**DIRECTIONS FOR THIS TASK:**
Quote the data exactly, first line to the line containing "tag(o, lb, 'yard", with no pictures.

**SOURCE EXCERPT:**
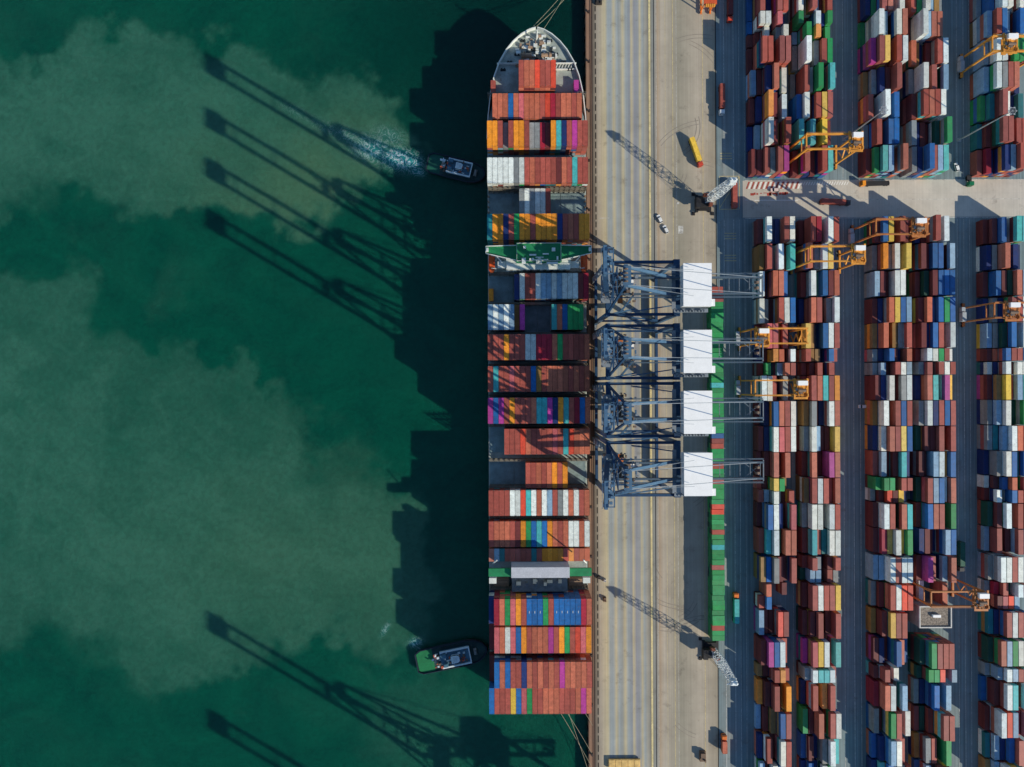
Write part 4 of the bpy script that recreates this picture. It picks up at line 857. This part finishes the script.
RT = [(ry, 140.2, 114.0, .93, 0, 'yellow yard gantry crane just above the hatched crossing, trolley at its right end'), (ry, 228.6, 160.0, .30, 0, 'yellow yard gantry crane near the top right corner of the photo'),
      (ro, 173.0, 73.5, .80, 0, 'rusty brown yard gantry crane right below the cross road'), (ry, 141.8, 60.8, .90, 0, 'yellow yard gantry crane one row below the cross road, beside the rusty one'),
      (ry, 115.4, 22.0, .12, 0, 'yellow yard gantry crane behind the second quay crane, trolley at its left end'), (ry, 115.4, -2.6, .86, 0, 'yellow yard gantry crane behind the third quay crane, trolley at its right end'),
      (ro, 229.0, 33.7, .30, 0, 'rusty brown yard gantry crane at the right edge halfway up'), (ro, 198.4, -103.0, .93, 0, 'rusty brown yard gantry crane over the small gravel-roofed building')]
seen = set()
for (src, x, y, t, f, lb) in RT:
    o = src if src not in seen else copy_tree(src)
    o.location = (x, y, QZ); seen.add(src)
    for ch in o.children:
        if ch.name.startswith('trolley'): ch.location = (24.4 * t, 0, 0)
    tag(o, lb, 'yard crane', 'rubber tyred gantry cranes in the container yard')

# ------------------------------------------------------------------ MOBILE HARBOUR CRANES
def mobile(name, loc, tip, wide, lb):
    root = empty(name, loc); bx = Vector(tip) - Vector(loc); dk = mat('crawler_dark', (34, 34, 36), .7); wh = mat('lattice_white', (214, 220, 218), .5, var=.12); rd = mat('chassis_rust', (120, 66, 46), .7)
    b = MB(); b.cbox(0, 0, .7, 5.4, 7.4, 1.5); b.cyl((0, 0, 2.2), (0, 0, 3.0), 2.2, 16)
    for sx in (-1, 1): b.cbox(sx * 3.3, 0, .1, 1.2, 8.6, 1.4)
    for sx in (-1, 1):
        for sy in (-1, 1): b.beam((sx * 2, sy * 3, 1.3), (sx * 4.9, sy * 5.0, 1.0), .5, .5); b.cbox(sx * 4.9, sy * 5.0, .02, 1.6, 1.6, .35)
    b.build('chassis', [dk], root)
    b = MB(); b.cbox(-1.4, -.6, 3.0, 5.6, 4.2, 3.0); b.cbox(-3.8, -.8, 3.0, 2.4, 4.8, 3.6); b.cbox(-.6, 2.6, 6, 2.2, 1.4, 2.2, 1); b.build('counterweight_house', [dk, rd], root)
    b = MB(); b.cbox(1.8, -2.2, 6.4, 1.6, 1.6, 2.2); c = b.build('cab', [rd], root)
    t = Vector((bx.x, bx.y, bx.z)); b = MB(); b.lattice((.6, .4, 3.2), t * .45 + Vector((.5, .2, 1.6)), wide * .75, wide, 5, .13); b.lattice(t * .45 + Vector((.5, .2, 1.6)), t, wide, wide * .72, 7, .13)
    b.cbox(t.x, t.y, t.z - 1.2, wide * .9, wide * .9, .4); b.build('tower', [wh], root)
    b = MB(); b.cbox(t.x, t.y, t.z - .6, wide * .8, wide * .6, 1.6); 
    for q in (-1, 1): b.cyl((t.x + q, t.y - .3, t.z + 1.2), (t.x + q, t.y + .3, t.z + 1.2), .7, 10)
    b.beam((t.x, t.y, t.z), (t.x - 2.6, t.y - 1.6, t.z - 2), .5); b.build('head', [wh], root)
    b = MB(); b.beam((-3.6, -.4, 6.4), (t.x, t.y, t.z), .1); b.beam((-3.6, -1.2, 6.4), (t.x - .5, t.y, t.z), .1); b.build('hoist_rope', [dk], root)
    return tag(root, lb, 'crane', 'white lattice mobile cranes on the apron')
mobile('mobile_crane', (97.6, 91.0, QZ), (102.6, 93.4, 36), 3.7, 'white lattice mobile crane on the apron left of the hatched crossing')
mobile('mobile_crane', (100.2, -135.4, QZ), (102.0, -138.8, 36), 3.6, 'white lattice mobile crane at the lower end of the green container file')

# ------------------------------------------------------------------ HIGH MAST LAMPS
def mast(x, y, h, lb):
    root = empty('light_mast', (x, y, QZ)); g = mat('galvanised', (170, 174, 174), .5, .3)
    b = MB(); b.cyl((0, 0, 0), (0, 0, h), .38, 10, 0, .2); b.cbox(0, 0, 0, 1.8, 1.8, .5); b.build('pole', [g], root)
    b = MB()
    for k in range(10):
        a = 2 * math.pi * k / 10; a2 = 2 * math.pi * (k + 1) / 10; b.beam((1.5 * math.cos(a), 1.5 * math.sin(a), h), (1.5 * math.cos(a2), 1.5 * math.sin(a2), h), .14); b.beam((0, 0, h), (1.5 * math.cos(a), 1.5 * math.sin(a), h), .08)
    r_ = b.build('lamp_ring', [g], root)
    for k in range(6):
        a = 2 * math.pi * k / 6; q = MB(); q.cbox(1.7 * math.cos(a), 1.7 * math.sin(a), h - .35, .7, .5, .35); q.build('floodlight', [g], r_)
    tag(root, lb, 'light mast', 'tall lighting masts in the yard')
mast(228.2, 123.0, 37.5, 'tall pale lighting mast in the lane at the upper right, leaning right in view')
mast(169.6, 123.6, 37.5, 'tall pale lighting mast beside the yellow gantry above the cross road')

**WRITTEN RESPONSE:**
Write part 4 of the bpy script that recreates this picture. It picks up at line 857. This part finishes the script.
RT = [(ry, 140.2, 114.0, .93, 0, 'yellow yard gantry crane just above the hatched crossing, trolley at its right end'), (ry, 228.6, 160.0, .30, 0, 'yellow yard gantry crane near the top right corner of the photo'),
      (ro, 173.0, 73.5, .80, 0, 'rusty brown yard gantry crane right below the cross road'), (ry, 141.8, 60.8, .90, 0, 'yellow yard gantry crane one row below the cross road, beside the rusty one'),
      (ry, 115.4, 22.0, .12, 0, 'yellow yard gantry crane behind the second quay crane, trolley at its left end'), (ry, 115.4, -2.6, .86, 0, 'yellow yard gantry crane behind the third quay crane, trolley at its right end'),
      (ro, 229.0, 33.7, .30, 0, 'rusty brown yard gantry crane at the right edge halfway up'), (ro, 198.4, -103.0, .93, 0, 'rusty brown yard gantry crane over the small gravel-roofed building')]
seen = set()
for (src, x, y, t, f, lb) in RT:
    o = src if src not in seen else copy_tree(src)
    o.location = (x, y, QZ); seen.add(src)
    for ch in o.children:
        if ch.name.startswith('trolley'): ch.location = (24.4 * t, 0, 0)
    tag(o, lb, 'yard crane', 'rubber tyred gantry cranes in the container yard')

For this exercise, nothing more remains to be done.